Sportswashing is a term used to describe the practice of individuals, groups, corporations, or governments using sports to improve reputations tarnished by wrongdoing. Sportswashing can be accomplished through hosting sporting events, purchasing or sponsoring sporting teams, or participating in a sport. At the international level, it is believed that sportswashing has been used to direct attention away from poor human rights records and corruption scandals. At the individual and corporate levels, it is believed that sportswashing has been used to cover up vices, crimes, and scandals.”

Sportwashing is not a new phenomenon and the most famous example of it gifted us with the modern format of opening & closing ceremonies and a cultural festival around games – the Nazi Olympics. Nazi Germany specifically used those games to try to paint a prettier picture of Germany at the time. In recent years we have seen China, Russia, and Saudi Arabia do the same.

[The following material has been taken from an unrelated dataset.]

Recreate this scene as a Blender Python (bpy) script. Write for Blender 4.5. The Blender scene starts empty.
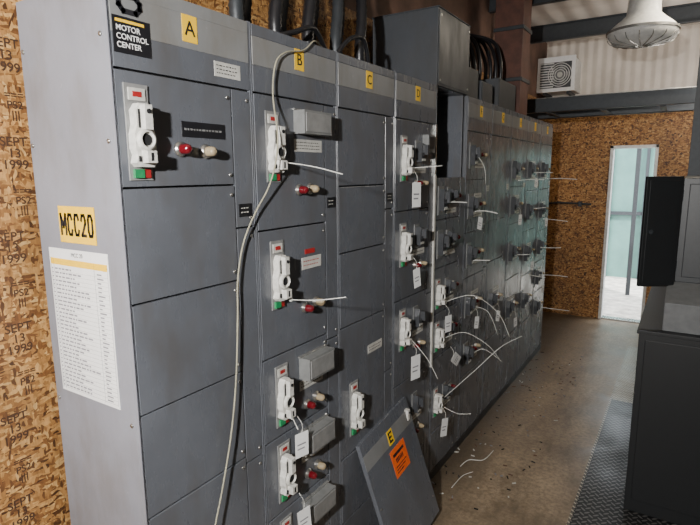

But they are only manipulating a structure that is open to being manipulated. 

The narrative has been that allowing games to be hosted in these countries will help push their culture toward global peace and advance human rights. Instead, we get athletes, coaches, officials, workers, and fans put in danger when their human rights are put at risk by these countries. When that very real danger is brought up, the defensiveness is quick to show up with a “do your job, perform, sport is more important than the politics” and the threats that if you don’t do what we say, we will punish you ( If sports are not political for you, you are lucky to be a person that does not have their life at risk for simply being themselves. The speech by FIFA President Gianni Infantino on November 19th demonstrated a complete lack of empathy for the situation that his organization had put us in, it was both insensitive and patronizing around the very real and harmful situations that hosting in Qatar had brought to the forefront “Today I have very strong feelings, today I feel Qatari, today I feel Arab, today I feel African, today I feel gay, today I feel disabled, today I feel a migrant worker,” he said. These comments not only dismissed the deaths of migrant workers, LGBTQI2S+ rights, people with disabilities, of Arab and African peoples, but they are also made from a place of privilege of never having your life, and your families’ lives put at risk for sport.

These narratives are not unfamiliar as the victims of abuse hear these regularly in the sport system – “but he is a great coach”, “you will ruin the team/club/other athlete’s careers”, and “if you do this, you can’t compete”. And it comes from the same systemic issue – power in sport is consolidated in a very small group of people who benefit from the current environments. Power and control are limited to a few, and whenever that is the case, then those tools are highly likely to be misused and lead to abuse and harms that are excused because it is very difficult to hold the perpetrators accountable for their behaviours.

How do we change this?

  1. Strong standards that center on empowering the community through advocacy and inclusion
  2. Decentralized power structures and reporting mechanisms
  3. Athlete-wellness-centered decision-making as a way to create peak performance environments
  4. Selection panels that more heavily weight diversity, equity, and inclusion standards
  5. A willingness to take courageous and divisive steps when needed

Our global sports system is learning from Safe Sport – but we are still early days of considering how these power structures and the “ways things have always been done” are actively harming people. We still have a few making decisions that impact many. We also have massive gaps in who is at those decision-making tables and in those roles. We have consolidated power and control to a few, and those few are usually not engaging or seeking input from the populations whose voices we need to be involved. We need to consider the diversity of who is at the table, the inclusion of the voices that speak up, and actively involve equity in each step we take. We are in a time of change in these spaces – but let’s push forward and be intentional about reducing harm and taking care of people. Sport has an important role in showing us how it can change the world – let’s work together to bring that to fruition.